Before the Long-Bailey/Rayner partnership was announced, shadow justice secretary Richard Burgon (Leeds East) said he wanted to be Long-Bailey’s deputy candidate. He is a frequent contributor to the Morning Star.

A majority of the new Parliamentary Labour Party (104/203) is female, but the party has never had a female leader, so there will be strong pressure for a woman as leader.

Some pro-Brexit people claim that no London – or worse, North London! – MP should be considered as leader. Given that large numbers of ex-Labour voters have just voted for a Tory party led by an Eton- and Oxford-educated London MP who is most definitely part of the “metropolitan elite”, it’s hard to follow this point too far.

Lisa Nandy pitches herself as a voice for the Northern working class but, political problems aside, is from a fairly well-off background (her grandfather was the Liberal Party’s leader in the House of Lords for two decades). All the others except Cooper are from working-class or not-well-off backgrounds, even Starmer and Thornberry, though Rayner, Long-Bailey and Lewis more so.

Angela Rayner was a workplace Unison activist, then a branch secretary on full-time release, then a union official, before becoming an MP. None of the other potential candidates were workplace trade union activists at any time close to their election, if at all.

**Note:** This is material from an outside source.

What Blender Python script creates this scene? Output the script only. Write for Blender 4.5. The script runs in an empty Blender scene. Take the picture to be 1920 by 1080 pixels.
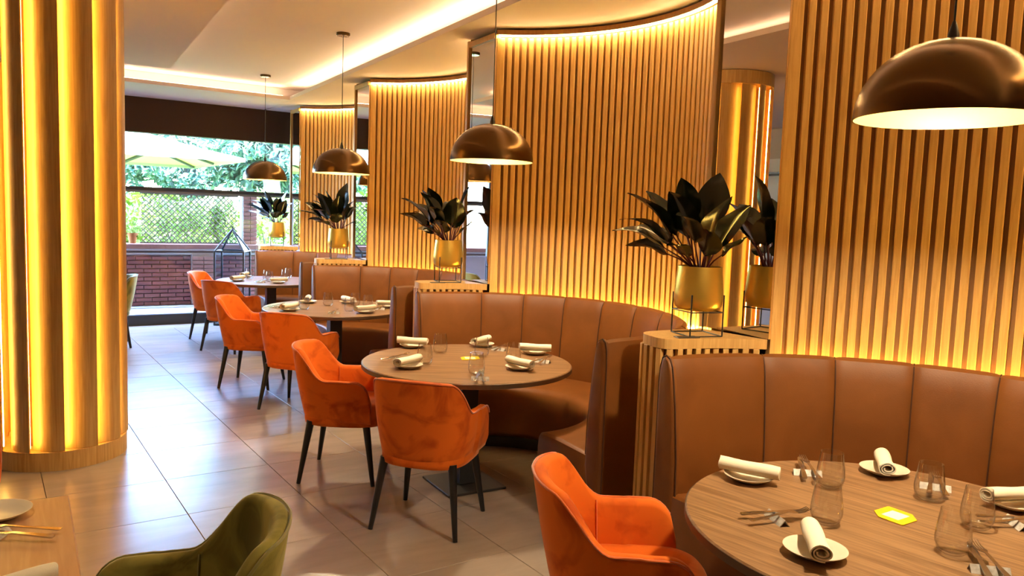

If Nandy, Butler or Lewis is elected they will be the party’s first black or minority-ethnic leader or deputy.

Comments

Submitted by Paul Mason (not verified) on Thu, 19/12/2019 - 12:54

Is the concluding paragaph missing? Who are you supporting? It seems to just end with a strange statement of fact.

Submitted by David Robinson (not verified) on Sat, 21/12/2019 - 09:35

Clear analysis, thanks for that. One thing missing entirely: any comment on how acceptable the various candidates may be to those who did not vote Labour in 2019. Something for a future post or just not relevant?